- **Requirements**
Search the records that follow and extract every line containing the string "Blender".

====== Record extracts

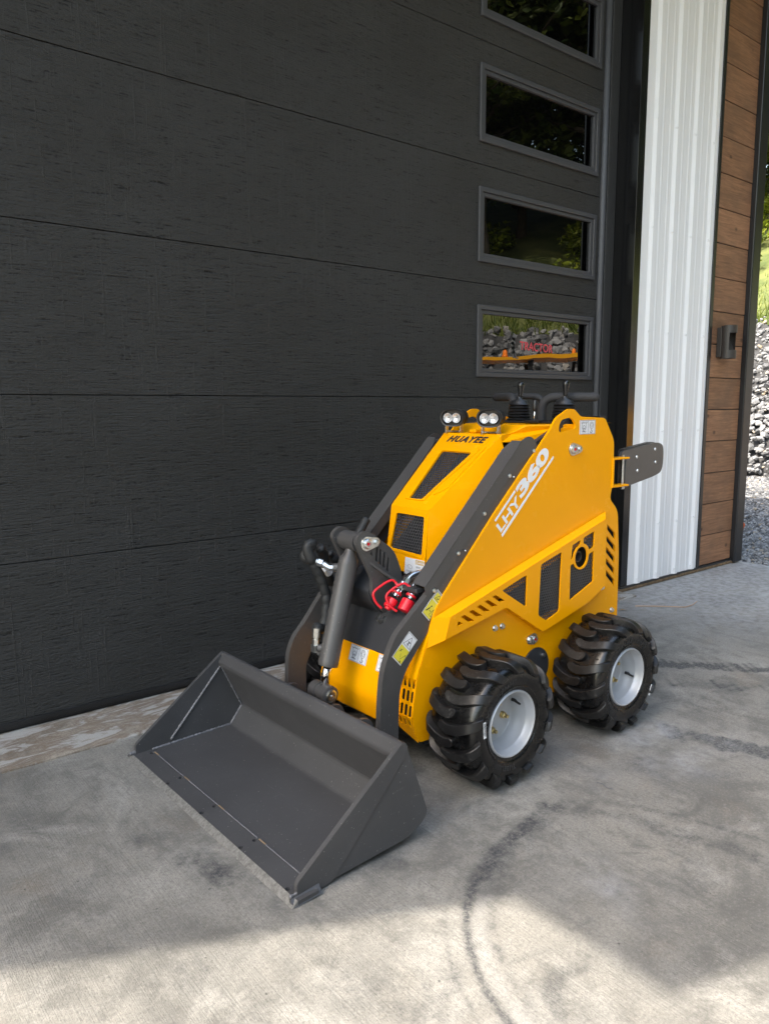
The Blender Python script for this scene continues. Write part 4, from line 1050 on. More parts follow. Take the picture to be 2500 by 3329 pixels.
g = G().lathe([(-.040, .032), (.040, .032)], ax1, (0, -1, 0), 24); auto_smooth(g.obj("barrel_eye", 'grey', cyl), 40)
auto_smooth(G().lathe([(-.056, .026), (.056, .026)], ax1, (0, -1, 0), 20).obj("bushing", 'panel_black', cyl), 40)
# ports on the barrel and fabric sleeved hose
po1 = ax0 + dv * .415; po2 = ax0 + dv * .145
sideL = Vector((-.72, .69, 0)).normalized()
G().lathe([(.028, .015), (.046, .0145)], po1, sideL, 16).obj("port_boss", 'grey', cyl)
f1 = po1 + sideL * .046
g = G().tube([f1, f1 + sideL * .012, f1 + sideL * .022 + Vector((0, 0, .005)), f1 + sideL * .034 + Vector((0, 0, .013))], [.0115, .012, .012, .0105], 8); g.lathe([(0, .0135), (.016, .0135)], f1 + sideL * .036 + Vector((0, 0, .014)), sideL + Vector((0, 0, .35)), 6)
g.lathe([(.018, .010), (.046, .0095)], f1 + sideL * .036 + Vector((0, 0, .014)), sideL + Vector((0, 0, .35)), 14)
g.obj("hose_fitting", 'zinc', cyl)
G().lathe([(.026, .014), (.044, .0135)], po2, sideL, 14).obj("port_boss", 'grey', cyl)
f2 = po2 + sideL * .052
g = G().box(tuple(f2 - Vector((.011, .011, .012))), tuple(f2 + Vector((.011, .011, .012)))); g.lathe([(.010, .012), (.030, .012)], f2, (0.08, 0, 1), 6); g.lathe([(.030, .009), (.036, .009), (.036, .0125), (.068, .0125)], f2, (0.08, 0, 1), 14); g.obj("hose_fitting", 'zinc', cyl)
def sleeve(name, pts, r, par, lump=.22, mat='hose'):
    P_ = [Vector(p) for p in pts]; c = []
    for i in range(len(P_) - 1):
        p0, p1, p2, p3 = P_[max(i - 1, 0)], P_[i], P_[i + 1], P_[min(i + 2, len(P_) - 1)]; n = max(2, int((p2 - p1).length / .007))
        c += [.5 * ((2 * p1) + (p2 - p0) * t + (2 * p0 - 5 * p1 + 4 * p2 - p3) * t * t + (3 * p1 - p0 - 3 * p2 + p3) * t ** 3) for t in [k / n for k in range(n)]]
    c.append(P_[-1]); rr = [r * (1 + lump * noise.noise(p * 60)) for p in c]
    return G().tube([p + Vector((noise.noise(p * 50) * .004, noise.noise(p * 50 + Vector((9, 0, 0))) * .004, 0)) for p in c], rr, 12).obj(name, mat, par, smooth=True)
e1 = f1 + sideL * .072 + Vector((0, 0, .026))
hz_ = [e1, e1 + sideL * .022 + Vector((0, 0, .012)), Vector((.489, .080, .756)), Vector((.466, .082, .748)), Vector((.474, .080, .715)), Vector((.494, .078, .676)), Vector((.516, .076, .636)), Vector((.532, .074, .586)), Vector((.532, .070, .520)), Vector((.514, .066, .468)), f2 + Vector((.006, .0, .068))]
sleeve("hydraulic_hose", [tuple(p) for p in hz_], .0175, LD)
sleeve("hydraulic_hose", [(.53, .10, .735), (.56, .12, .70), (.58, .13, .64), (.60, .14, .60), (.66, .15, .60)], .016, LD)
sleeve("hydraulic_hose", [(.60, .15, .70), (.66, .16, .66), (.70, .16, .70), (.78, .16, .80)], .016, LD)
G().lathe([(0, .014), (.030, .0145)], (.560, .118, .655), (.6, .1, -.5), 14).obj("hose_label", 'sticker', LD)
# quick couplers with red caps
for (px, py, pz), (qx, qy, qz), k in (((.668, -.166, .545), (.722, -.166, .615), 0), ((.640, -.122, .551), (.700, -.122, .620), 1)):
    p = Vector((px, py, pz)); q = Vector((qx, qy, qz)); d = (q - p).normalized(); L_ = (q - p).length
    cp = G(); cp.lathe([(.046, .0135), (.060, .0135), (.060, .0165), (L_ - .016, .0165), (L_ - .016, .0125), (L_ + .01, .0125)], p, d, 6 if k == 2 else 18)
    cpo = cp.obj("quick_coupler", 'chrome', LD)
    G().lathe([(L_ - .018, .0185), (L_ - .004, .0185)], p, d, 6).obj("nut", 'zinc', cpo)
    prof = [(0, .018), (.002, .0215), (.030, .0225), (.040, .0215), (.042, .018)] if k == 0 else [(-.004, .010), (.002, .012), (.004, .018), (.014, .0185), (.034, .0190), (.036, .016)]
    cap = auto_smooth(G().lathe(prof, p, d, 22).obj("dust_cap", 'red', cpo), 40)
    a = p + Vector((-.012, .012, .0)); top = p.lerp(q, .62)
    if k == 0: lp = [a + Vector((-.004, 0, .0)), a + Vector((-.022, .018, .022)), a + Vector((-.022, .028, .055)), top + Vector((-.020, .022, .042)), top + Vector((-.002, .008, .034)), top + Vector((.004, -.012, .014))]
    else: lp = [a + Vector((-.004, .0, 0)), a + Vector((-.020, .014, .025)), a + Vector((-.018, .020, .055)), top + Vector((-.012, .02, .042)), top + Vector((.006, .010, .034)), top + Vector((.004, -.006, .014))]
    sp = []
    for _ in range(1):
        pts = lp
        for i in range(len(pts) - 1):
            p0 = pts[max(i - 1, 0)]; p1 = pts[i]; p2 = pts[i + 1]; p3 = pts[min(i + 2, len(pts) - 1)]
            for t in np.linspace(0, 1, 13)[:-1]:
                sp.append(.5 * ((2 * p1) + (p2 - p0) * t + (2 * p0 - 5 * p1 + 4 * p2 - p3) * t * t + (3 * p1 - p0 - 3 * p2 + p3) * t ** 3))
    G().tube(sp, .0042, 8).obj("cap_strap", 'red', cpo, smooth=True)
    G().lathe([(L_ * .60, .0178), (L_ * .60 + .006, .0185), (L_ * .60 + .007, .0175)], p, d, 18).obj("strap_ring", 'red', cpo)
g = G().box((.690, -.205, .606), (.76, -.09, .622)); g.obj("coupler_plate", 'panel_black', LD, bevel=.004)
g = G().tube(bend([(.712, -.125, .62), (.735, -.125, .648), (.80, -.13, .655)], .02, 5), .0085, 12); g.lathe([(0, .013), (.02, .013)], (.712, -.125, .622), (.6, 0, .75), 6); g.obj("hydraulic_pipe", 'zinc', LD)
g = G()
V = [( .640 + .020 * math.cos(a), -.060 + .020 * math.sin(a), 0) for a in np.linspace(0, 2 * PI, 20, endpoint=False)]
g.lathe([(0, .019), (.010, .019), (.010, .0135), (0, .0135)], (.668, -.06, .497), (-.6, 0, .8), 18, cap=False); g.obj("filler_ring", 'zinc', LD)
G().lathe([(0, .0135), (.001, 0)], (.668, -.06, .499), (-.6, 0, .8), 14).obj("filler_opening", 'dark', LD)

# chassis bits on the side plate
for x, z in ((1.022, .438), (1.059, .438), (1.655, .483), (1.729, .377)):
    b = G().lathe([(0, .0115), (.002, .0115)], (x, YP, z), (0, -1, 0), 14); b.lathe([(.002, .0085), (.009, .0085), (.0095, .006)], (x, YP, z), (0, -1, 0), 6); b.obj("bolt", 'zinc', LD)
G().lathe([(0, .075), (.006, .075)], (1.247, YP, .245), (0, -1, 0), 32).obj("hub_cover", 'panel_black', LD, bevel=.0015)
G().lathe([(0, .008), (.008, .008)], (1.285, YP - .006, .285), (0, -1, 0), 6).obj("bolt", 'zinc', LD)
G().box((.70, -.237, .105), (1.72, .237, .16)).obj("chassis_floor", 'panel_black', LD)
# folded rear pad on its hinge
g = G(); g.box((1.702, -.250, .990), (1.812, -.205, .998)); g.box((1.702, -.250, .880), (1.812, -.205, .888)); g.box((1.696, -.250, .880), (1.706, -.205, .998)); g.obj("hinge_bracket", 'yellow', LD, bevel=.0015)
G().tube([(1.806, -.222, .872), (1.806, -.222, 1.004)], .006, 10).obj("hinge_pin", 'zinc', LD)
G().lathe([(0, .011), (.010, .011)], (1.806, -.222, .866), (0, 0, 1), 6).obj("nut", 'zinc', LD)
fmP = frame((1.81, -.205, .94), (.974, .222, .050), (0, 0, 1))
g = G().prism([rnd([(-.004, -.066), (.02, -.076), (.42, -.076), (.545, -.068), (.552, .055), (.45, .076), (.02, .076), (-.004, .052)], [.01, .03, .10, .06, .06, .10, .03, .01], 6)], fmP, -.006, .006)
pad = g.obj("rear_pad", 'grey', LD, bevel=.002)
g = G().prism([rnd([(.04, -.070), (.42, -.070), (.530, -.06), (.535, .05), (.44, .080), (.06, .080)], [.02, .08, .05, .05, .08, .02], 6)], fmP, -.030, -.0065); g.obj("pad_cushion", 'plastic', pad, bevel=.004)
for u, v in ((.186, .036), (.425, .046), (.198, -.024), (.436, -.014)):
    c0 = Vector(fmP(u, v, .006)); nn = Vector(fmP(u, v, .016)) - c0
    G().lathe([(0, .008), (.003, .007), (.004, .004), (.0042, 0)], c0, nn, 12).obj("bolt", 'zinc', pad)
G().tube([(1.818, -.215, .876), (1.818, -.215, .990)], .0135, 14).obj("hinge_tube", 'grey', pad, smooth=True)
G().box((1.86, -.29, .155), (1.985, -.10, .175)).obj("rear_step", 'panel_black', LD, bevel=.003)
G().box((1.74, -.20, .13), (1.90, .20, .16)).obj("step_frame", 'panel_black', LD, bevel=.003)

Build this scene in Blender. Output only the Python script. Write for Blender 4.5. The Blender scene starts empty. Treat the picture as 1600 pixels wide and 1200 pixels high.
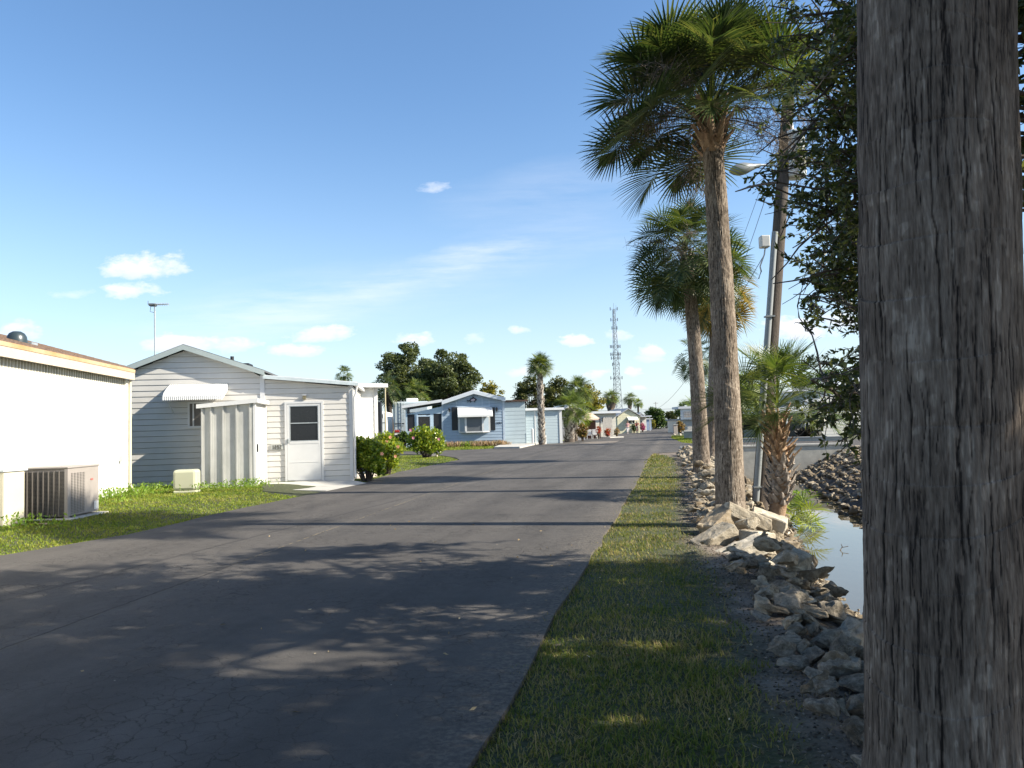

============

- **Full output**
The Blender Python script for this scene continues. Write part 4, from line 1050 on. More parts follow. Take the picture to be 2500 by 3329 pixels.
Build this scene in Blender. Output only the Python script. Write for Blender 4.5. The Blender scene starts empty. Treat the picture as 1600 pixels wide and 1200 pixels high.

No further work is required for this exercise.